Data excerpt
______________________________

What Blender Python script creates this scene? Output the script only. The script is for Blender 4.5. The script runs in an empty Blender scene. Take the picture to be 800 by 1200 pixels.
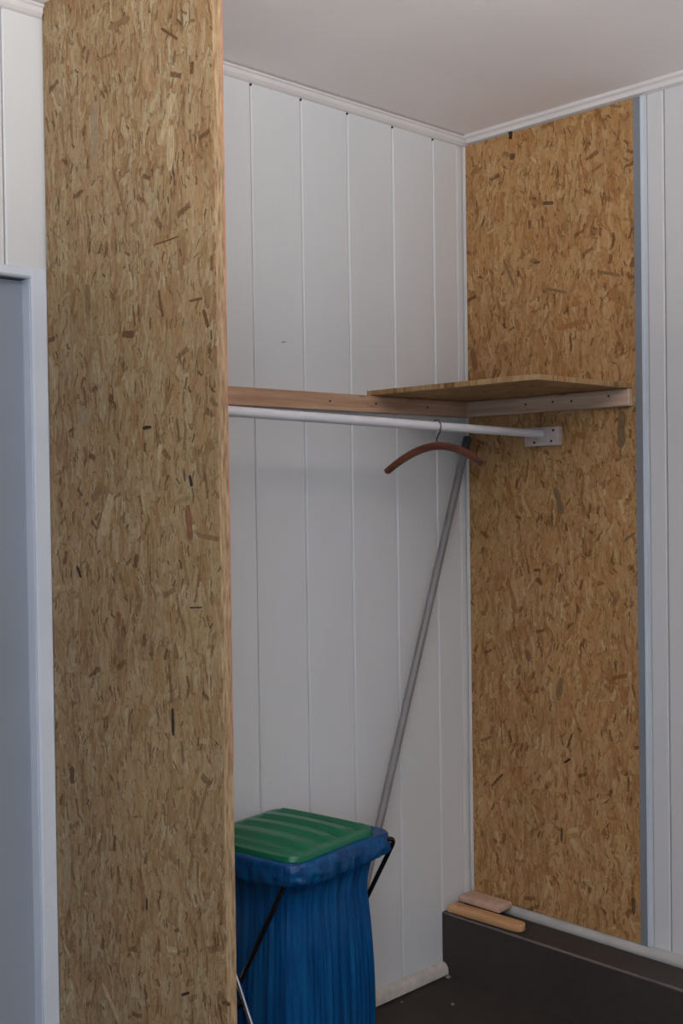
import bpy, bmesh, math, random
from mathutils import Vector, Matrix
random.seed(4)
S = 1.2                      # the drawing units below are turned into metres by this factor
scn = bpy.context.scene
COL = scn.collection

# ------------------------------------------------------------------ camera
yaw, pitch, roll = 0.7693, -0.0166, -0.0138
F = 1366.8
fw = Vector((math.sin(yaw)*math.cos(pitch), math.cos(yaw)*math.cos(pitch), math.sin(pitch)))
rt = Vector((math.cos(yaw), -math.sin(yaw), 0)); up = rt.cross(fw)
r2 = rt*math.cos(roll)+up*math.sin(roll); u2 = -rt*math.sin(roll)+up*math.cos(roll)
cam_d = bpy.data.cameras.new('camera'); cam = bpy.data.objects.new('camera', cam_d); COL.objects.link(cam)
m = Matrix((r2, u2, -fw)).transposed().to_4x4(); m.translation = Vector((-2.6349, -2.1873, 1.3765))*S
cam.matrix_world = m
cam_d.sensor_fit = 'HORIZONTAL'; cam_d.sensor_width = 24; cam_d.lens = F/800*24; cam_d.clip_start = .02
scn.camera = cam

# ------------------------------------------------------------------ world, lights, exposure
w = bpy.data.worlds.new('world'); scn.world = w; w.use_nodes = True
w.node_tree.nodes['Background'].inputs[0].default_value = (.6, .75, 1, 1)
w.node_tree.nodes['Background'].inputs[1].default_value = .15

def area(name, loc, target, sx, sy, power, color):
    d = bpy.data.lights.new(name, 'AREA'); d.shape = 'RECTANGLE'; d.size = sx; d.size_y = sy
    d.energy = power; d.color = color
    o = bpy.data.objects.new(name, d); COL.objects.link(o); o.location = Vector(loc)*S
    o.rotation_euler = (Vector(target)-Vector(loc)).to_track_quat('-Z', 'Y').to_euler()
    return o
bf = area('bounced_flash', (-2.6, -2.55, 1.35), (-2.2, -2.15, 2.4), .5, .4, 104, (1, .94, .905))
bf.data.spread = math.radians(112)
area('daylight', (-4.4, -3.2, 1.5), (-1, -.3, 1.75), 2.2, 1.5, 52, (.62, .82, 1))
scn.view_settings.view_transform = 'Standard'; scn.view_settings.look = 'None'
scn.view_settings.exposure = 0.06; scn.view_settings.gamma = 1
scn.view_settings.use_curve_mapping = False

# ------------------------------------------------------------------ materials
def srgb(r, g, b):
    f = lambda c: ((c/255+.055)/1.055)**2.4 if c > 10 else c/255/12.92
    return (f(r), f(g), f(b), 1)
class NT:
    def __init__(s, name):
        s.m = bpy.data.materials.new(name); s.m.use_nodes = True; s.t = s.m.node_tree
        s.b = s.t.nodes['Principled BSDF']
    def n(s, typ, **kw):
        nd = s.t.nodes.new(typ)
        for k, v in kw.items(): setattr(nd, k, v)
        return nd
    def l(s, a, b): s.t.links.new(a, b)
    def setin(s, sock, v):
        if hasattr(v, 'is_linked') or hasattr(v, 'links'): s.l(v, sock)
        else: sock.default_value = v
    def math(s, op, a, b=0.0, c=None):
        nd = s.n('ShaderNodeMath', operation=op); s.setin(nd.inputs[0], a); s.setin(nd.inputs[1], b)
        if c is not None: s.setin(nd.inputs[2], c)
        return nd.outputs[0]
    def mix(s, f, a, b, mode='MIX'):
        nd = s.n('ShaderNodeMixRGB', blend_type=mode); s.setin(nd.inputs[0], f); s.setin(nd.inputs[1], a); s.setin(nd.inputs[2], b)
        return nd.outputs[0]
    def ramp(s, f, stops, interp='LINEAR'):
        nd = s.n('ShaderNodeValToRGB'); cr = nd.color_ramp; cr.interpolation = interp
        while len(cr.elements) < len(stops): cr.elements.new(.5)
        for e, (p, c) in zip(cr.elements, stops): e.position = p; e.color = c
        s.setin(nd.inputs[0], f); return nd.outputs[0]
    def obj(s): return s.n('ShaderNodeTexCoord').outputs['Object']
    def noise(s, vec, scale, detail=3, rough=.5, dim='3D'):
        nd = s.n('ShaderNodeTexNoise', noise_dimensions=dim); s.setin(nd.inputs['Vector'], vec)
        nd.inputs['Scale'].default_value = scale; nd.inputs['Detail'].default_value = detail; nd.inputs['Roughness'].default_value = rough
        return nd.outputs[0]
    def scale(s, vec, v):
        nd = s.n('ShaderNodeVectorMath', operation='MULTIPLY'); s.setin(nd.inputs[0], vec); nd.inputs[1].default_value = v
        return nd.outputs[0]
    def bump(s, h, dist, strength=.5):
        nd = s.n('ShaderNodeBump'); nd.inputs['Strength'].default_value = strength; nd.inputs['Distance'].default_value = dist
        s.setin(nd.inputs['Height'], h); s.l(nd.outputs[0], s.b.inputs['Normal'])
    def out(s, color=None, rough=.6, metal=0, spec=.5):
        if color is not None: s.setin(s.b.inputs['Base Color'], color)
        s.setin(s.b.inputs['Roughness'], rough); s.b.inputs['Metallic'].default_value = metal
        s.b.inputs['Specular IOR Level'].default_value = spec
        return s.m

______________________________

Task
Repeat the material above in full and exactly, apart from the pictures.

Final result
What Blender Python script creates this scene? Output the script only. The script is for Blender 4.5. The script runs in an empty Blender scene. Take the picture to be 800 by 1200 pixels.
import bpy, bmesh, math, random
from mathutils import Vector, Matrix
random.seed(4)
S = 1.2                      # the drawing units below are turned into metres by this factor
scn = bpy.context.scene
COL = scn.collection

# ------------------------------------------------------------------ camera
yaw, pitch, roll = 0.7693, -0.0166, -0.0138
F = 1366.8
fw = Vector((math.sin(yaw)*math.cos(pitch), math.cos(yaw)*math.cos(pitch), math.sin(pitch)))
rt = Vector((math.cos(yaw), -math.sin(yaw), 0)); up = rt.cross(fw)
r2 = rt*math.cos(roll)+up*math.sin(roll); u2 = -rt*math.sin(roll)+up*math.cos(roll)
cam_d = bpy.data.cameras.new('camera'); cam = bpy.data.objects.new('camera', cam_d); COL.objects.link(cam)
m = Matrix((r2, u2, -fw)).transposed().to_4x4(); m.translation = Vector((-2.6349, -2.1873, 1.3765))*S
cam.matrix_world = m
cam_d.sensor_fit = 'HORIZONTAL'; cam_d.sensor_width = 24; cam_d.lens = F/800*24; cam_d.clip_start = .02
scn.camera = cam

# ------------------------------------------------------------------ world, lights, exposure
w = bpy.data.worlds.new('world'); scn.world = w; w.use_nodes = True
w.node_tree.nodes['Background'].inputs[0].default_value = (.6, .75, 1, 1)
w.node_tree.nodes['Background'].inputs[1].default_value = .15

def area(name, loc, target, sx, sy, power, color):
    d = bpy.data.lights.new(name, 'AREA'); d.shape = 'RECTANGLE'; d.size = sx; d.size_y = sy
    d.energy = power; d.color = color
    o = bpy.data.objects.new(name, d); COL.objects.link(o); o.location = Vector(loc)*S
    o.rotation_euler = (Vector(target)-Vector(loc)).to_track_quat('-Z', 'Y').to_euler()
    return o
bf = area('bounced_flash', (-2.6, -2.55, 1.35), (-2.2, -2.15, 2.4), .5, .4, 104, (1, .94, .905))
bf.data.spread = math.radians(112)
area('daylight', (-4.4, -3.2, 1.5), (-1, -.3, 1.75), 2.2, 1.5, 52, (.62, .82, 1))
scn.view_settings.view_transform = 'Standard'; scn.view_settings.look = 'None'
scn.view_settings.exposure = 0.06; scn.view_settings.gamma = 1
scn.view_settings.use_curve_mapping = False

# ------------------------------------------------------------------ materials
def srgb(r, g, b):
    f = lambda c: ((c/255+.055)/1.055)**2.4 if c > 10 else c/255/12.92
    return (f(r), f(g), f(b), 1)
class NT:
    def __init__(s, name):
        s.m = bpy.data.materials.new(name); s.m.use_nodes = True; s.t = s.m.node_tree
        s.b = s.t.nodes['Principled BSDF']
    def n(s, typ, **kw):
        nd = s.t.nodes.new(typ)
        for k, v in kw.items(): setattr(nd, k, v)
        return nd
    def l(s, a, b): s.t.links.new(a, b)
    def setin(s, sock, v):
        if hasattr(v, 'is_linked') or hasattr(v, 'links'): s.l(v, sock)
        else: sock.default_value = v
    def math(s, op, a, b=0.0, c=None):
        nd = s.n('ShaderNodeMath', operation=op); s.setin(nd.inputs[0], a); s.setin(nd.inputs[1], b)
        if c is not None: s.setin(nd.inputs[2], c)
        return nd.outputs[0]
    def mix(s, f, a, b, mode='MIX'):
        nd = s.n('ShaderNodeMixRGB', blend_type=mode); s.setin(nd.inputs[0], f); s.setin(nd.inputs[1], a); s.setin(nd.inputs[2], b)
        return nd.outputs[0]
    def ramp(s, f, stops, interp='LINEAR'):
        nd = s.n('ShaderNodeValToRGB'); cr = nd.color_ramp; cr.interpolation = interp
        while len(cr.elements) < len(stops): cr.elements.new(.5)
        for e, (p, c) in zip(cr.elements, stops): e.position = p; e.color = c
        s.setin(nd.inputs[0], f); return nd.outputs[0]
    def obj(s): return s.n('ShaderNodeTexCoord').outputs['Object']
    def noise(s, vec, scale, detail=3, rough=.5, dim='3D'):
        nd = s.n('ShaderNodeTexNoise', noise_dimensions=dim); s.setin(nd.inputs['Vector'], vec)
        nd.inputs['Scale'].default_value = scale; nd.inputs['Detail'].default_value = detail; nd.inputs['Roughness'].default_value = rough
        return nd.outputs[0]
    def scale(s, vec, v):
        nd = s.n('ShaderNodeVectorMath', operation='MULTIPLY'); s.setin(nd.inputs[0], vec); nd.inputs[1].default_value = v
        return nd.outputs[0]
    def bump(s, h, dist, strength=.5):
        nd = s.n('ShaderNodeBump'); nd.inputs['Strength'].default_value = strength; nd.inputs['Distance'].default_value = dist
        s.setin(nd.inputs['Height'], h); s.l(nd.outputs[0], s.b.inputs['Normal'])
    def out(s, color=None, rough=.6, metal=0, spec=.5):
        if color is not None: s.setin(s.b.inputs['Base Color'], color)
        s.setin(s.b.inputs['Roughness'], rough); s.b.inputs['Metallic'].default_value = metal
        s.b.inputs['Specular IOR Level'].default_value = spec
        return s.m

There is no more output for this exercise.